Central and West Midlands

“Launches have been largely limited to smaller residential farms and bare blocks of land during the first quarter of the year, at a time when demand is strong,” said Juliette Burt, central and West Midlands region. “Farms with a good house, buildings and land in an attractive location are proving popular – particularly if they have potential for alternative income streams. Prices are ranging from around £8,500 (£21,003/ha) to £10,000/acre (£24,710/ha) for arable land and £7,500 (£18,532/ha) to £9,000/acre (£22,239/ha) for pasture. Our expectation is that values will hold firm over the coming months given we have rollover buyers looking for commercial farms and lifestyle, leisure and green investors are also still very active.”


“The farmland market has been slow to get going this year in the North and there is still a complete lack of supply of new farms coming to the market,” said David Slack, northern region. “Despite this, land still has to be correctly priced and in the right location to sell. Large blocks of arable land, particularly those equipped for modern farming practices, continue to be attractive to green investors, amenity buyers and landowners with rollover money from development.
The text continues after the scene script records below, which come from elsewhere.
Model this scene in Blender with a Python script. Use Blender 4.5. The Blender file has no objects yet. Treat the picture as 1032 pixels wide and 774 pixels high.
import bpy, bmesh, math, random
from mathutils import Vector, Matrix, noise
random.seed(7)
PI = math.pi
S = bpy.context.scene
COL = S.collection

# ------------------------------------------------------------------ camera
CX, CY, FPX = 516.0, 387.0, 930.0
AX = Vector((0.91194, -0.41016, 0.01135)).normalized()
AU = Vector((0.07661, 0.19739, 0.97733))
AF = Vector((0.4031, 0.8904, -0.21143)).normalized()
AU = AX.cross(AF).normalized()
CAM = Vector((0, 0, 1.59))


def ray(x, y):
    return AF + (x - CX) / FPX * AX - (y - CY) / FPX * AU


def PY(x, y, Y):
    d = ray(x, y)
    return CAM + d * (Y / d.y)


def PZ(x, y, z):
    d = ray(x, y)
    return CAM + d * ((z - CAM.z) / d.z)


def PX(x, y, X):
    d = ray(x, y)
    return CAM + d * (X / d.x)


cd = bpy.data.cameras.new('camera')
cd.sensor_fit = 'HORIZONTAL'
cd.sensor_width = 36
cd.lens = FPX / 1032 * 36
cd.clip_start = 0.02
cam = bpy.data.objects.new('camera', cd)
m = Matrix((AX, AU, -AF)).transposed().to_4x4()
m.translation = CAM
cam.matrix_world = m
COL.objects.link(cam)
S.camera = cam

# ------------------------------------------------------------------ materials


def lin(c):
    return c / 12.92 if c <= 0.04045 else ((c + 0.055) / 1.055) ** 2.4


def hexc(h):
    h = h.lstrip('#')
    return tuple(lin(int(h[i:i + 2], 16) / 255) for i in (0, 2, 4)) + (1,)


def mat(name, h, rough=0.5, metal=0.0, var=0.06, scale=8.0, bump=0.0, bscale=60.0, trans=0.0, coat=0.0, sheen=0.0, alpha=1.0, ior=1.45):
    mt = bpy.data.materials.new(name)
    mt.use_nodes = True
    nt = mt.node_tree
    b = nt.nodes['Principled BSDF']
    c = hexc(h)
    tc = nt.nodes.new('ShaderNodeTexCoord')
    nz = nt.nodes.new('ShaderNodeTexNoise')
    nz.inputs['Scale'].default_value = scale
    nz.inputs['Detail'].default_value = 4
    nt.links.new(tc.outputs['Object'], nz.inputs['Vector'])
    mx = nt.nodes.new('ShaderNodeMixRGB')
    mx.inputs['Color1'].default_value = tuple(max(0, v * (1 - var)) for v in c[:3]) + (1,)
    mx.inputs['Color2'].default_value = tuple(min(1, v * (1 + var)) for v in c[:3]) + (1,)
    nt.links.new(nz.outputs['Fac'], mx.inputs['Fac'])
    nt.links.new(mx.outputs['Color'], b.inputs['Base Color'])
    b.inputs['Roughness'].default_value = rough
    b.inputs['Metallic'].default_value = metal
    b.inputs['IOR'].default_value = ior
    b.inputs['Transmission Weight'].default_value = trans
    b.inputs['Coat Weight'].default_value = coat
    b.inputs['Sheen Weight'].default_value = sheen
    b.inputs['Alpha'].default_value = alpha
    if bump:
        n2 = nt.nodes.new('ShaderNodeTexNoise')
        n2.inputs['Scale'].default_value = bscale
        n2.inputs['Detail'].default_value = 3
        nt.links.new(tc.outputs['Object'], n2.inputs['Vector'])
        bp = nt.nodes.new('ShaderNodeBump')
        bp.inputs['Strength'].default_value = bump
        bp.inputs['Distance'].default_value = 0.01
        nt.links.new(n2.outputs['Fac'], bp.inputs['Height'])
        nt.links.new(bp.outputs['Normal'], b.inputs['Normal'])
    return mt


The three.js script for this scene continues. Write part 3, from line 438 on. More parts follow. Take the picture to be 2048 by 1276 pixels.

It will be interesting to see what impact the combined problems of the phasing out of BPS, along with the hike in fertiliser, feed and energy prices will have on the farmland market this year.”


“Rollover buyers, carbon investors and developers are continuing to drive demand in the South of England for farms with large acreages (500+),” said Gabriella Placidi, southern region. “We continue to see a shortage of stock – although recently there has been an increase in the availability of small blocks of bare land and we are launching two new farms at the end of April, which are likely to attract strong interest. At the top end, arable land is achieving up to £15,000/acre (£37,065/ha) and pasture land up to £12,000/acre (£29,652/ha), with the highest prices being paid where there is immediate local demand or competition between neighbouring farmers.”